Se as marcas não medirem e divulgarem seus dados em todas as operações, não podemos responsabilizá-las por suas metas climáticas. Toda a indústria da moda precisa ser mais ousada e transparente sobre o que está fazendo para enfrentar a escala do desafio climático global, especialmente quando se trata de impactos ambientais na cadeia de suprimentos e as consequências da produção e consumo insustentáveis.

Aqui no Brasil, a quarta edição do Índice de Transparência da Moda Brasil (ITMB), de 2021, aponta para a mesma direção de falta de transparência. O levantamento avaliou 50 grandes marcas e varejistas do mercado brasileiro, usando como base a divulgação pública de políticas, práticas e impactos sociais e ambientais em suas operações e cadeias de fornecimento. 

O Índice - tanto a edição global quanto a brasileira - mostra que os avanços na transparência de questões-chaves para os direitos humanos e o meio ambiente estão aquém do necessário para encarar os desafios da indústria da moda. No Brasil, o progresso continua lento e, entre as 50 empresas analisadas em 2021, a pontuação média geral foi de apenas 18%, uma queda de 3 pontos percentuais em relação ao levantamento feito em 2020. 

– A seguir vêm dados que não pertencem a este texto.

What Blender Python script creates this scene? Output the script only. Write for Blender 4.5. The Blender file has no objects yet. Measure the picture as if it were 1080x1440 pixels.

Mas ainda são poucas as marcas que divulgam dados importantes, como suas pegadas de carbono. O ITMB apontou que 32% das empresas publicam uma política sobre energia e emissões de gases de efeito estufa para suas operações próprias, 30% apresentam uma política sobre o mesmo tema para seus fornecedores, e 22% divulgam um compromisso mensurável e com prazo determinado para descarbonização.

A coleta de dados ambientais é prática padrão em muitas indústrias e, dadas as ramificações sociais e ambientais da crise climática, essa é uma questão urgente para a indústria da moda global, considerando seus impactos significativos no planeta. As marcas não podem reduzir comprovadamente seus impactos ambientais se não rastrearem e compartilharem esses dados para permitir uma melhor compreensão entre todas as partes interessadas e o público sobre o trabalho que está sendo feito e onde é necessário mais esforço.

Sabemos que essa questão pode parecer esmagadora e perturbadora. É por isso que é mais importante do que nunca nos unirmos como uma comunidade para agir. Como indivíduos, não podemos resolver a crise climática sozinhos, mas temos o poder de apoiar uns aos outros neste movimento global e fazer uma diferença positiva.

Semana Fashion Revolution 2022

O Fashion Revolution, maior movimento de moda ativista do mundo e presente em cerca de 100 países, inclusive no Brasil, realiza entre os dias 18 e 24 de abril sua principal campanha: a Semana Fashion Revolution. Nesta edição os temas serão "Dinheiro, Moda e Poder".

Ao longo da campanha, o impacto da indústria da moda na emergência climática será um dos temas em debate. Durante a próxima semana será intensificada a convocação de marcas, varejistas, produtores, formuladores de políticas, educadores, designers, estudantes, jornalistas e cidadãos a exigir uma indústria da moda mais justa com as pessoas e o planeta.

Além disso, precisamos ver uma legislação mais rígida internacionalmente que exija transparência e respeito ao meio ambiente, para que as marcas não tenham escolha a não ser tomar medidas para conservar e restaurar o meio ambiente em toda a sua cadeia de suprimentos.

A justiça climática e a justiça social estão interconectadas, pois as mudanças climáticas continuarão a ter impactos socioeconômicos devastadores sobre as pessoas em todo o mundo. Acreditamos que os direitos humanos e os direitos da natureza devem ser abordados em conjunto e, para a indústria da moda, isso significa transformar radicalmente a narrativa dominante de superprodução e superconsumo, e o modelo de negócios construído sobre exploração, extração e desperdício.

Não podemos continuar a extrair recursos cada vez menores de um mundo natural já estressado, poluir nossa terra e nossos oceanos, ficar muito aquém das metas de mudança climática e despejar nossos resíduos nos ombros de países que esgotamos culturalmente. Tampouco podemos continuar permitindo que grandes empresas lucrem enquanto os trabalhadores da cadeia de suprimentos lutam para viver com dignidade.

Como amantes da moda, consumidores de moda e, mais importante, cidadãos globais, é hora de nos unirmos para desacelerar o sistema da moda e priorizar a sustentabilidade real para as próximas gerações.